● SHORT PROBLEM: Return the first line, the line containing "(.03, .03, .03), .6), sk_, smooth=False)", and every line between them, exactly as they stand.
'''
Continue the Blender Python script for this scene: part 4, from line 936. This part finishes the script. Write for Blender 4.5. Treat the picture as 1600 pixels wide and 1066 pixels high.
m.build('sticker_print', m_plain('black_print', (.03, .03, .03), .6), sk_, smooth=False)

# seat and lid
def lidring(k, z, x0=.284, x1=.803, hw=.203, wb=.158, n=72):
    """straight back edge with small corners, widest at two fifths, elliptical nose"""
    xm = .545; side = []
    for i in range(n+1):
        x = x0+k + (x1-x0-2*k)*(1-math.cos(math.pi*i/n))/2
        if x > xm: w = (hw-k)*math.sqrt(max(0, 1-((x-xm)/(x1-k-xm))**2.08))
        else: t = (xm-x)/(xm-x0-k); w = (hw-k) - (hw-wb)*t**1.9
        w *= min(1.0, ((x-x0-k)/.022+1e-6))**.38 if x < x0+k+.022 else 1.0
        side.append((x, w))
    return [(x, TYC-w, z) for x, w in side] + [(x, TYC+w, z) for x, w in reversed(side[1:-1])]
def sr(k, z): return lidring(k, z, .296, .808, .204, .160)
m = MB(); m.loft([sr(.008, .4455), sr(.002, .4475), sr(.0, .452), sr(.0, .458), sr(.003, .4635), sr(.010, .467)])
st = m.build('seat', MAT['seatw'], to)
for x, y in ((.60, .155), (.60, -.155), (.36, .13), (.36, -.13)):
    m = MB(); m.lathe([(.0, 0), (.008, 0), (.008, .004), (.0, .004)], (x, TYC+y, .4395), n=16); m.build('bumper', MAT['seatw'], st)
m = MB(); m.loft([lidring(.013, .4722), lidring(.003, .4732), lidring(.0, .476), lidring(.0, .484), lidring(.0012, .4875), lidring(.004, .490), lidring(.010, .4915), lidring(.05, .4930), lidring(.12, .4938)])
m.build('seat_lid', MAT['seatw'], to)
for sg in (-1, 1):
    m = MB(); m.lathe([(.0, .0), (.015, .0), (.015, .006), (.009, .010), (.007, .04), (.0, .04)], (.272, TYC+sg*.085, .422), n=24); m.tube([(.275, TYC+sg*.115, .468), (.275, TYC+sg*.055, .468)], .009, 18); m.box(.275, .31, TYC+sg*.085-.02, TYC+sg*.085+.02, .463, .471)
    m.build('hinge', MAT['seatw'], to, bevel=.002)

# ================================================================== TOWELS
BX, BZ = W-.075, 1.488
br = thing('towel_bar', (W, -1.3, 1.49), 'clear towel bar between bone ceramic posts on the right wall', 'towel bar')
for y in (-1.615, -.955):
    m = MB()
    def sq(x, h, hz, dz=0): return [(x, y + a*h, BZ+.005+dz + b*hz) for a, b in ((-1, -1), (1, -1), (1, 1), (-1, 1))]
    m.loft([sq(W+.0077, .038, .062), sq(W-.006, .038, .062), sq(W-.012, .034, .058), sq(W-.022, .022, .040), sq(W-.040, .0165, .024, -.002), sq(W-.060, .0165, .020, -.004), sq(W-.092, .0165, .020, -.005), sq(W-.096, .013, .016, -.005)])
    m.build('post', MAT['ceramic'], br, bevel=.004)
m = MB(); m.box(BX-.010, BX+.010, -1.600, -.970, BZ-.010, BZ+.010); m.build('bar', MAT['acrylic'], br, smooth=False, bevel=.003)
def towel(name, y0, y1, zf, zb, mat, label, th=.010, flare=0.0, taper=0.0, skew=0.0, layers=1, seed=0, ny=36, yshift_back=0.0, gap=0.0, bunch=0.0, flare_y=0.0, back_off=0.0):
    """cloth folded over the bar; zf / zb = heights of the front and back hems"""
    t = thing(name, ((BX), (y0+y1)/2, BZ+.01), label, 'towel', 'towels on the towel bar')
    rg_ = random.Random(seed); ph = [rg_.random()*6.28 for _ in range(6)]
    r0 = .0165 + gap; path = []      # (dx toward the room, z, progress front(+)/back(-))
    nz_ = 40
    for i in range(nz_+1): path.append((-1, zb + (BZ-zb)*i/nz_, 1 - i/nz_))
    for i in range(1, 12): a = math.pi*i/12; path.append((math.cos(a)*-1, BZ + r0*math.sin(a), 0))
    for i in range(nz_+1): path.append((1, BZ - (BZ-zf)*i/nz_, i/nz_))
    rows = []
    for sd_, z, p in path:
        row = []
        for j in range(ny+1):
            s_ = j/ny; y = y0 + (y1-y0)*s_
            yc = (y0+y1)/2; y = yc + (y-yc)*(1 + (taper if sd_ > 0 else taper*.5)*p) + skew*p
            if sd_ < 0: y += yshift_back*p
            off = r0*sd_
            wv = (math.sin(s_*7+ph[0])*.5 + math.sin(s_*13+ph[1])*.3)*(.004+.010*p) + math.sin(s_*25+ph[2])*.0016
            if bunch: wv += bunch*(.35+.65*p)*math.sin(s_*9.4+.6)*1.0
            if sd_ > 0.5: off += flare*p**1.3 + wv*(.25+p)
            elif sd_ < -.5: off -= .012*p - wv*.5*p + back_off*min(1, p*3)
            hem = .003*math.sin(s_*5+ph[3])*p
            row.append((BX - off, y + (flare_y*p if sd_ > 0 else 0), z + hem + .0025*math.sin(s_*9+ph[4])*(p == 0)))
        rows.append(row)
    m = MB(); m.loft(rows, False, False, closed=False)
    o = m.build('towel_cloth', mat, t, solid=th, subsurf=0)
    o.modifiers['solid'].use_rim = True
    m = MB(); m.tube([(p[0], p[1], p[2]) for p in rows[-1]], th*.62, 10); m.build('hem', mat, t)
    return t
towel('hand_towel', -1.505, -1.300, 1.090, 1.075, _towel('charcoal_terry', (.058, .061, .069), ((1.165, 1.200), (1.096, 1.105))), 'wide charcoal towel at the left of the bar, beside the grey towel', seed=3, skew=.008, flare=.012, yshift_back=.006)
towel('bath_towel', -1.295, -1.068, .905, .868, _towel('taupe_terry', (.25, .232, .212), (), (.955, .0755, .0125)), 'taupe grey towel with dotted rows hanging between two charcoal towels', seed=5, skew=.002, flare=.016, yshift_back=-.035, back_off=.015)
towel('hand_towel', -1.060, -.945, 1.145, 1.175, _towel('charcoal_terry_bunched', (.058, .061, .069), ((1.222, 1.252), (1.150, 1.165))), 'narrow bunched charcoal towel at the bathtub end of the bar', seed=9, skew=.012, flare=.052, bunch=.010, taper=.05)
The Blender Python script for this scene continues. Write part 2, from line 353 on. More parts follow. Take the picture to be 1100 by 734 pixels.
'''
● EXERCISE OUTPUT:
Continue the Blender Python script for this scene: part 4, from line 936. This part finishes the script. Write for Blender 4.5. Treat the picture as 1600 pixels wide and 1066 pixels high.
m.build('sticker_print', m_plain('black_print', (.03, .03, .03), .6), sk_, smooth=False)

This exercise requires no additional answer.